Big Gift, Big Opportunity

The last two issues of the Nugget have discussed the Society’s need for more space to store, repair and exhibit our large collection. We planned to build a new structure on land adjacent to the J.W. and Elizabeth Slagle house and had begun to raise money for it. Due to an amazingly generous gift from a local family, our plans have changed. At this year’s membership meeting, March 27th, John D. Anderson, representing the family of pioneer Republic merchant, Charles E. Anderson,
gave us a building!

L.H. Mason Building in the 1920s

This is the building that was Andersons’ Feed Store, more recently Hank’s 2nd Hand. It is not only Republic’s first brick building, it is the only one made out of locally produced brick. Pioneer merchant L.H. Mason built this two-story brick building, known at that time by his name, .sometime between the fire that leveled half the business district in June of 1899 and the summer of 1901, when it appears as ““The only brick block in town”,” on a banner from an Athletic Club event. Mr. Mason’s general store occupied the ground floor while the second floor housed offices and lodge rooms. In its long career it has housed many businesses. The second floor was remodeled into apartments, probably sometime in the 1930s or 1940s, and
was removed in the late 1960s or early 1970s.

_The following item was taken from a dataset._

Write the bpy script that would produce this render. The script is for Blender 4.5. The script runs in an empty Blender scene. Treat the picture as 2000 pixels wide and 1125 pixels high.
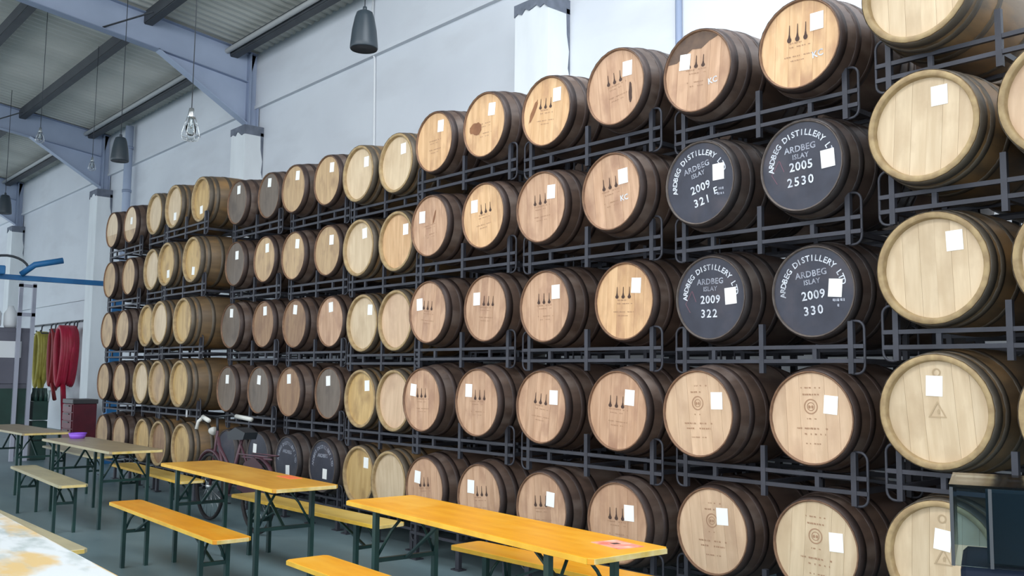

As might be expected from this long and varied career, the remaining story of the L.H. Mason Building will need a lot of work before it will be ready to house our collection. This effort will take the labor of more people than the Historical Society membership. We need the help of anyone who is interested in having an eye-catching historic display on our main street.

L.H. Mason Building today

Benefit for “New” Building

A fine example of the kind of effort needed to upgrade the L.H. Mason building was the benefit held at the Republic Brewing Company on March 25th. Food was catered by Freckles’ Gourmet Barbecue with the usual delicious results. Over $ 1,000 dollars was raised towards the purchase of the building. Since the building was given to us two days later, these funds will go towards the work necessary to make this a main street attraction. Twenty volunteers signed up, offering services ranging from ”anything” through carpentry, grant writing and docent services to electrical, brick and stone work. Ernie Robeson, a Spokane architect experienced with historic brick construction has examined the building and says that it is basically sound.

Dance Like it’s 1918!
Attend the Centennial Celebration on June 30 in downtown Republic.

Feedback from Rishiri

Last year’s visitors from the high school on Japan’s Rishiri Island sent us a copy of their illustrated booklet on the trip to the U.S. to visit places significant in the life of Ranald MacDonald, Japan’s first English teacher. It includes photos taken at MacDonald’s grave and the cabin where he died at Toroda and in the basement of the Republic Presbyterian church where the panels depicting MacDonald’s life were temporarily on view. The booklet has not yet been translated from Japanese to English.

Rhshiri High School also sent an attractive booklet covering the whole five years of student tours. FCHS member Arsumi McCauley has given us the following overview of the booklet: “The five years summary report of MacDonald study Tour”
This booklet was produced by the MacDonald Scholarship Fund support group in Rishiri Island. The Island has been facing depopulation and community leaders created a short tour to America for high school students to attract more students to the island school.

The booklet includes the following: the support group officer’s message; Students and teachers thoughts and thanks; American side support officer Mr. Yatabe and Ms. McCauley’s message, and memorable photos of their activities. There are a few beautiful photos of the mural panels by Charlene Payton-Holt, Schools at Curlew, Colville and Republic, Stonerose, Dick Slagle, Madilane Perry and more.

In 2012, Rishiri Island community launched a program called “MacDonald scholarship Fund”. It is a study tour for two Rishiri High School students and a teacher to visit Ranald MacDonald’s birth place in Astoria and his grave site near Curlew. The first week, they are hosted by Mr. Yatabe and visit Japanese Consulate Office in Portland, famous Portland sights & Astoria High School. The second week, they fly to Spokane and are hosted by Atsumi McCauley and visit Gonzaga University, Colville High School, Republic, Stonerose, MacDonald’s grave site & Jennie Lynch’s descendants. The first study tour was in October 2013 and it has been continued successfully every year.

It has been mentioned by students, teachers and the support group many times that they are grateful to have such wonderful people in Astoria and Republic. Every student wrote about what he/ she has learned about Ranald’s courage and humanity in first hand. Their experience has changed them in positive ways.

August 22 Friends of MacDonald Visit

On August 22 members of the Friends Of MacDonald (FOM), an organization dedicated to studying, preserving and promoting Ranald MacDonald’s international legacy will come to Ferry County to visit MacDonald’s grave. The 17- member tour, led by FOM President Matsaru Yatabe, will include leaders of local FOM chapters from Japan and the Netherlands. This year marks the 125th anniversary of Ranald MacDonald’s death, a number important in the Buddhist faith. The FOM delegation will lay a wreath on his monument in the family cemetery at Toroda.